1. Notably, we recognized in Cox that in most, if not all, of these exceptional situations, the “additional proceedings anticipated in the lower state courts . . . would not require the decision of other federal questions that might also require review by the Court at a later date.” 420 U.S., at 477.

2. Because the constraints of Article III do not apply in state courts, see ASARCO, 490 U.S., at 617, the California courts are free to adjudicate this case.

3. The Arizona Supreme Court also remanded the case for the trial court to determine what further relief might be appropriate. See id., at 611. Thus, while leaving open the question of remedy on remand, the state-court judgment in ASARCO finally decided the federal issue. See id., at 612 (holding that the federal issues had been adjudicated by the state court and that the remaining issues would not give rise to any further federal question).

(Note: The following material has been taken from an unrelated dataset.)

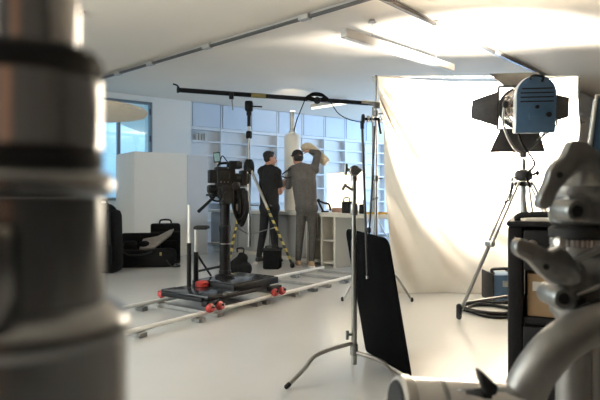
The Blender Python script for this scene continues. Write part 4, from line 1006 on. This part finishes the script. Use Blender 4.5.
# short horizontal pipe at the bottom edge
pa, pb = r_(402, 407, -.075), r_(518, 412, -.06)
pd = (pb - pa).normalized()
pi_ = MB().cyl(pa, pb, .0305, seg=48).build('cross_pipe', 'chrome', t)
MB().lathe([(.030, -.006), (.0325, -.003), (.0325, .006), (.0306, .009)], pa, pd, 48).build('end_ring', 'alu', pi_)
MB().lathe([(.0255, -.0085), (.027, -.007), (.027, -.004)], pa, pd, 44).build('end_plug', 'rubber', pi_)
MB().lathe([(.0306, .036), (.0314, .037), (.0314, .041), (.0306, .042)], pa, pd, 48).build('seam_band', 'cast', pi_)
w_ = [r_(479, 371, -.09), r_(483, 372, -.09), r_(499, 387, -.09), r_(497, 396, -.09), r_(487, 396, -.09), r_(482, 385, -.09)]
MB().prism(w_, V((0, .014, 0)), .002).build('wing_lever', 'rubber', pi_)

# ------------------------------------------------------------------ light
def area(name, loc, target, sx, sy, power, col, spread=180):
    l = bpy.data.lights.new(name, 'AREA'); l.shape = 'RECTANGLE'; l.size = sx; l.size_y = sy; l.energy = power; l.color = col; l.spread = math.radians(spread)
    o = bpy.data.objects.new(name, l); COL.objects.link(o); o.location = loc
    o.rotation_euler = (V(target) - V(loc)).to_track_quat('-Z', 'Y').to_euler(); return o
l = bpy.data.lights.new('studio_lamp_light', 'SPOT'); l.energy = 2550; l.color = (1, .93, .82); l.spot_size = math.radians(132); l.spot_blend = 1.0; l.shadow_soft_size = .10
o = bpy.data.objects.new('studio_lamp_light', l); COL.objects.link(o); o.location = h(0, .53, 0); o.rotation_euler = (AX + V((-.05, 0, -.14))).to_track_quat('-Z', 'Y').to_euler()
l = bpy.data.lights.new('ceiling_glow_spot', 'SPOT'); l.energy = 26; l.color = (1, .85, .58); l.spot_size = math.radians(54); l.spot_blend = 1.0; l.shadow_soft_size = .04  # spot added at the neck, tilted to throw a glow on the far ceiling
o = bpy.data.objects.new('ceiling_glow_spot', l); COL.objects.link(o); o.location = NECK; o.rotation_euler = V((-.07, 2.1, .52)).to_track_quat('-Z', 'Y').to_euler()
area('alcove_fill_light', (4.75, 12.2, 2.0), (1.5, 12.0, 1.7), 4.4, 2.0, 128, (.63, .77, 1.0))  # added blue fill for the bookcase, hidden behind the cloth
area('side_fill_light', (-4.95, 2.2, 2.0), (0, 3.2, 1.6), 4.4, 1.9, 135, (1, .90, .77))  # added warm fill from out of view on the left
# daylight outside
w = bpy.data.worlds.new('sky'); sc.world = w; w.use_nodes = True; nt = w.node_tree; bg = nt.nodes['Background']
tcn = nt.nodes.new('ShaderNodeTexCoord'); sep = nt.nodes.new('ShaderNodeSeparateXYZ'); rp = nt.nodes.new('ShaderNodeValToRGB')
nt.links.new(tcn.outputs['Generated'], sep.inputs[0]); nt.links.new(sep.outputs['Z'], rp.inputs['Fac'])
rp.color_ramp.elements[0].position = .0; rp.color_ramp.elements[0].color = (.22, .40, .55, 1); rp.color_ramp.elements[1].position = .25; rp.color_ramp.elements[1].color = (.42, .66, .85, 1)
nt.links.new(rp.outputs['Color'], bg.inputs['Color']); bg.inputs['Strength'].default_value = .85

# ------------------------------------------------------------------ camera
cd = bpy.data.cameras.new('camera'); co = bpy.data.objects.new('camera', cd); COL.objects.link(co); sc.camera = co
co.location = (0, 0, CZ); co.rotation_euler = (PI / 2, 0, 0)
cd.sensor_width = 36; cd.sensor_fit = 'HORIZONTAL'; cd.lens = 36 * F / 600; cd.shift_y = -2 / 600; cd.clip_start = .01
cd.dof.use_dof = True; cd.dof.focus_distance = 5.5; cd.dof.aperture_fstop = 8.9
sc.view_settings.view_transform = 'Standard'; sc.view_settings.look = 'None'; sc.view_settings.gamma = 1; sc.view_settings.exposure = 1.32
sc.view_settings.use_curve_mapping = False
sc.cycles.use_denoising = True
sc.cycles.max_bounces = 10; sc.cycles.diffuse_bounces = 6; sc.cycles.sample_clamp_indirect = 6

4. Justice Breyer would extend ASARCO–which provides an exception to our normal standing requirement–to encompass not merely a defendant’s challenge to an adverse state-court judgment but also a defendant’s motion to dismiss a state-court complaint alleging that semicommercial speech was false and misleading. See post, at 6 (dissenting opinion). Regardless of whether the “speech-chilling injury” associated with the defense of such a case may or may not outweigh the benefit of having a public forum in which the defendant may establish the truth of the contested statements, such an unprecedented expansion would surely change the character of our standing doctrine, greatly extending ASARCO’s reach.

5. Further complicating the novel First Amendment issues in this case is the fact that in this Court Nike seeks to challenge the constitutionality of the private attorney general provisions of California’s Unfair Competition Law and False Advertising Law. It apparently did not raise this specific challenge below. Whether the scope of protection afforded to Nike’s speech should differ depending on whether the speech is challenged in a public or a private enforcement action, see post, at 14—15, is a difficult and important question that I believe would benefit from further development below.